Loss of physics. To save money, a cash-strapped Linden Lab will stop paying for a software license for the Havok 4 physics engine, and they will be forced to remove it from the product. Bouncing avatar parts, however, will receive the highest developer attention, and we will be sure to finally see this important feature in the official viewer. In 3-D.

Linden Lab will be acquired by a Facebook app developer. Second Life will become the next Farmville.

G-rated avatars. In an effort to make the world more suitable for the sudden influx of teens (Teen SL being shut down, of course), an underwear layer will be enforced. As the top clothing layer. Tighty-whities and t-shirts for all!

Censored open chat. All chat will be run against a blacklist of unacceptable words and phrases to ensure that nothing unpleasant is ever said out loud. Sorry, but adults must refrain from discussing adult topics openly. Swear words will be replaced with “HIPPOS!”

Enforced use of real names. At sign up, you will be required to provide proof of your identity, and your real name will be displayed above your avatar. The rest of your personal information will be stored securely in a database that will be accidentally sold to advertisers. Oops.

Gambling. We all cheered when region-choking casinos finally faded away and died. 2011 will not only bring them back, but this time they’ll come with Linden dollar incentives to the owners of the busiest casinos. Philip Linden’s slot machine is about to make a huge comeback. Dingdingdingdingdingdingding!

Linden Lab will be acquired by Digg. Users will suddenly no longer be allowed to upload, and Digg Life™ will allow sponsored content only. Expect lots of Flash ads in the viewer.

Advertising in the audio stream. This amazing revenue-generator adds audio advertising to the viewer. There is no volume slider.

Privatization of the mainland. As the population and revenue shrinks, it becomes unfeasible to keep so many mainland regions online, so the Lab will have to either shut them down and displace their residents or transfer ownership to private hands at a discount. Private landowners will be free to expel current residents and repurpose the regions as casinos.

Linden Lab will be acquired by Apple and rebranded iLife. You will be able to buy avatar clothing and gadgets at the App Store, but they’ll only work on one device.

Pay-per-use charges for connection. I really shouldn’t give the Lab ideas, should I?

That’s it for now. Honestly, I see a bright future ahead.

11 Replies to “My predictions for Second Life in 2011”

  1. Mr. Mariner may have something to say about who is full of crap.

    Anyway… you have some scary ideas. Knowing what a nutter old Rosedale is, is exactly what makes your ideas so scary. So i give you this: 2010 saw the return of Miss Laetizia Coronet to the grid after two years of absence.
    So 2011 can only be better.

    1. Hmm. Good idea. I’ll just forward a link to this post directly to him. I’ve got other great revenue-generating ideas too. How about a dollar per teleport, billed directly to your credit card? :D

  2. If SL goes teen in a big way, there goes SL into the trash heap. Teens, trained to expect AVATAR movie standards, will hee haw loudly at the crappy avatar shapes now running around. When bare behinds are square, so is the site.

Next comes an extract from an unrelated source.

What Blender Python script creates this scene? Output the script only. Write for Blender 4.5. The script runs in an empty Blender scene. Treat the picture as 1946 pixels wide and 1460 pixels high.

    The fact is that without extensive sexual interaction, SL would effectively close. Outside the sex places, SL is already a ghost town. Too late to sell SL aompany, almost too late to fix it, the SL leadership got an uphill drag now to get into the 21st Century human animations. Otherwise, SL will have new folks in the 3-months-and-out bag. Besides, who wants to go new into SL and be nastily attacked by the old hands… bye bye SL.

    1. Adult-oriented locations account for a very small fraction of Second Life content, so I seriously doubt your assertions with that respect. If you spend most of your time only in adult-oriented sims, then you probably don’t get to see much else. I’d advise you to get out more, meet more people outside of Zindra. It sounds like you’re missing out on the best SL has to offer.